Primeiro, é o piano de Gerald Clayton que se insinua. Lento, sincopado, triste como um lamento. É dele o som que se derrama em fado, as notas a convidar à viagem interior, à introspecção, ao silêncio. Quebrando o solo, a bateria de Eric Harland e o contrabaixo de Harish Raghavan introduzem novos sons, reforçando o ritmo, e pensamos que nunca o fado e o jazz latino estiveram tão próximos. Já a guitarra de Marvin Sewell se adentra por terrenos dos blues quando o todo ganha outra expressividade e o resultado, indecifrável no início, remete cada vez mais para algo reconhecível. Mas é com o tom grave do saxofone de Charles Lloyd, o seu fraseado esclarecido e profundamente límpido, que temos a certeza de estarmos perante uma versão sublime de La Llorona, um tema imortalizado na voz de Chavela Vargas e que, mais do que ao folclore mexicano, pertence ao mundo. Tal como o fado!

Neste, como no inicial “Dream Weaver”, em Zoltan”, no hino identitário dos negros norte-americanos que é Lift Every Voice and Sing ou nos restantes temas oferecidos ao público por essa lenda viva do Jazz que dá pelo nome de Charles Lloyd, a nota foi de transcendência. “Kindred Spirits”, concerto de abertura do Guimarães Jazz 2019, foi todo ele um somar de momentos prodigiosos, deixando o vasto e esgotadíssimo auditório do CCVF completamente rendido ao talento e à vitalidade deste “jovem” de 81 anos. Ao longo de seis longos temas, nos quais se inclui um muito pleiteado e devido “encore”, Charles Lloyd soube encantar pela sua jovial presença em palco, mas sobretudo pelo seu virtuosismo no domínio do saxofone, mas também da flauta, surgida já na parte final do concerto com o tema “Dismal Swamp”.

Saxofonista superlativo e um compositor sofisticado, Charles Lloyd é um músico com uma componente histórica fortíssima, tendo tocado com praticamente todos os grandes nomes do jazz, de Cannonball Adderley a Don Cherry, de Tony Williams a Keith Jarrett. Desta vez, apresentou-se em palco com uma formação que nele é pouco usual, um quinteto, saindo reforçada a ideia de que sempre soube acompanhar-se de músicos de enorme valia. Gerald Clayton provou ser um pianista enorme, quer num registo mais clássico, quer em áreas que apelam à improvisação.
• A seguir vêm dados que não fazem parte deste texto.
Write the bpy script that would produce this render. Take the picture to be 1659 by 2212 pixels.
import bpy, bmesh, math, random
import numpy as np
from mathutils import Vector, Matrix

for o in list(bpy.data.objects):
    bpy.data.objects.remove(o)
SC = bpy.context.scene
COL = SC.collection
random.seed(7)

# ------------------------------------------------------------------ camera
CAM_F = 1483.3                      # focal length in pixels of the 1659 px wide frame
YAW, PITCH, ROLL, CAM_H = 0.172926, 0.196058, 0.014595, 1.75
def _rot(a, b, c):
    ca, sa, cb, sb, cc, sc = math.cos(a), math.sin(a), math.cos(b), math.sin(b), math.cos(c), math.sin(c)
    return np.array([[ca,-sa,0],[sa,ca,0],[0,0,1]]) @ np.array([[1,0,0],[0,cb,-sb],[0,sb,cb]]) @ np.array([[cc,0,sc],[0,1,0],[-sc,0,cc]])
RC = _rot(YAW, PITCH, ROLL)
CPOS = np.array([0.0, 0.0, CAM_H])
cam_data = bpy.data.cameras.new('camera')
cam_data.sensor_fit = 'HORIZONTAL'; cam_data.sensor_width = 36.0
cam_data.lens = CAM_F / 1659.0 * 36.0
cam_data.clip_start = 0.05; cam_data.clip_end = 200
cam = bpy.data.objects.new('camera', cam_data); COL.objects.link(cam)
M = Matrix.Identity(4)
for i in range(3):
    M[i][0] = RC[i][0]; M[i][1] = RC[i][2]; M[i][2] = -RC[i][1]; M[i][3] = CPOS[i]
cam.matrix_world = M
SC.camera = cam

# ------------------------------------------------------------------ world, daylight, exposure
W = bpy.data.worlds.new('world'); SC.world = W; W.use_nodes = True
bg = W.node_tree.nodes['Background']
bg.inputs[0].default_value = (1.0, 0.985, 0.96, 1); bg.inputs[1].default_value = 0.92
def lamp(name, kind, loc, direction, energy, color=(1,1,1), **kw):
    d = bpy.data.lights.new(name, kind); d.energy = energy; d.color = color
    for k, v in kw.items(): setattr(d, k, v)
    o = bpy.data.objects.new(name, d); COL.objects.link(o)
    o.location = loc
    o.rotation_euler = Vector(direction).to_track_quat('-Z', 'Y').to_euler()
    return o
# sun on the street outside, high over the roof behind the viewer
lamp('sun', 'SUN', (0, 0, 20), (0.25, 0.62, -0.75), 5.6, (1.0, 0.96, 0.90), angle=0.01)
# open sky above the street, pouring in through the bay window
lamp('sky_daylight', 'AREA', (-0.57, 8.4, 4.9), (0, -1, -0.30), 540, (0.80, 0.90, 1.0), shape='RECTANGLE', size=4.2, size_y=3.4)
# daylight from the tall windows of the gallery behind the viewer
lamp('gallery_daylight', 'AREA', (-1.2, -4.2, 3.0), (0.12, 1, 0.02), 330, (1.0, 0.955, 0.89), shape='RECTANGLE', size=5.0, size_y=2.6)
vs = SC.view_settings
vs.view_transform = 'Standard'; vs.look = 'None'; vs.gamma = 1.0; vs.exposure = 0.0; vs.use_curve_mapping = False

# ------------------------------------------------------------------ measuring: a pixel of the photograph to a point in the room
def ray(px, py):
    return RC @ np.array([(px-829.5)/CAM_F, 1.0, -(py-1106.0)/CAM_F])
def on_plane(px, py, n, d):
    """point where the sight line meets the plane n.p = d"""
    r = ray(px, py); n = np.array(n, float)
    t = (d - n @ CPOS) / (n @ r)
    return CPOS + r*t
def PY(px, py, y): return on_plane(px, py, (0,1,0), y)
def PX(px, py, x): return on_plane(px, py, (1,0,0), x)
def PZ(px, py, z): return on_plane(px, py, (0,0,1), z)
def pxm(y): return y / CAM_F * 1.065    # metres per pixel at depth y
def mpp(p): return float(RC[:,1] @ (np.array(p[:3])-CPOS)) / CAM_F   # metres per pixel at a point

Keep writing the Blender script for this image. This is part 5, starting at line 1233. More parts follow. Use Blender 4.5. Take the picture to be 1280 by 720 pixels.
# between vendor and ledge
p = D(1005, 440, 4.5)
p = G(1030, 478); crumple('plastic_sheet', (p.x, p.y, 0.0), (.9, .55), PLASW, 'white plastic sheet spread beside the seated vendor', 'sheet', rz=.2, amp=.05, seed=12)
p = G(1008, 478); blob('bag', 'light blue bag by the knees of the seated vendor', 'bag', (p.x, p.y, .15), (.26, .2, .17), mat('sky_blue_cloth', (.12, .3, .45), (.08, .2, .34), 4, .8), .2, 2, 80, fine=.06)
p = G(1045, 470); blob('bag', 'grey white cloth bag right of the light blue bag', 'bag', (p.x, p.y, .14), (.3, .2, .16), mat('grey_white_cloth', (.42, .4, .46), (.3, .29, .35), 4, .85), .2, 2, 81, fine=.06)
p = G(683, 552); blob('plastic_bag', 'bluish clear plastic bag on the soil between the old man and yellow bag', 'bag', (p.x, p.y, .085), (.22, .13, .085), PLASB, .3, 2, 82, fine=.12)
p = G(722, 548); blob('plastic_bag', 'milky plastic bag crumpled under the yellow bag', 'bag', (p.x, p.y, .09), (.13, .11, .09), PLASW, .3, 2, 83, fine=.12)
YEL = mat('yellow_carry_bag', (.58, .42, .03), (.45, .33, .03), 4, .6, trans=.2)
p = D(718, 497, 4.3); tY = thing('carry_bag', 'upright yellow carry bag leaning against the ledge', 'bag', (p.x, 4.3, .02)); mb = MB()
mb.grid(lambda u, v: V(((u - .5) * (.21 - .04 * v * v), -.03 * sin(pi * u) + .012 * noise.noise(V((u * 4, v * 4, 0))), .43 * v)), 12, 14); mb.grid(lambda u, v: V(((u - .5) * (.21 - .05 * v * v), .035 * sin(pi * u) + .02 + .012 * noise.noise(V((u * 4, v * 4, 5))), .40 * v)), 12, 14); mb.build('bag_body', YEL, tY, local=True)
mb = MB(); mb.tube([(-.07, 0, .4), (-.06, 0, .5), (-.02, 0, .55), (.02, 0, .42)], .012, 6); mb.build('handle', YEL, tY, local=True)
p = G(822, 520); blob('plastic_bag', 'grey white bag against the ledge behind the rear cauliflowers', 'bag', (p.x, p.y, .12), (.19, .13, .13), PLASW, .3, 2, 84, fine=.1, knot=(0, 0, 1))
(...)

Já Marvin Sewell encantou em acordes que fundiram no jazz os géneros do blues e do rock. Discretos mas tremendamente eficazes, Harish Raghavan e Eric Harland asseguraram na perfeição a componente rítmica, suportando os seus pares em melodias preciosas ou em improvisações puramente mágicas. Se há concertos que valem pelos momentos, há igualmente momentos que valem por uma vida. “Kindred Spirits” foi um desses momentos!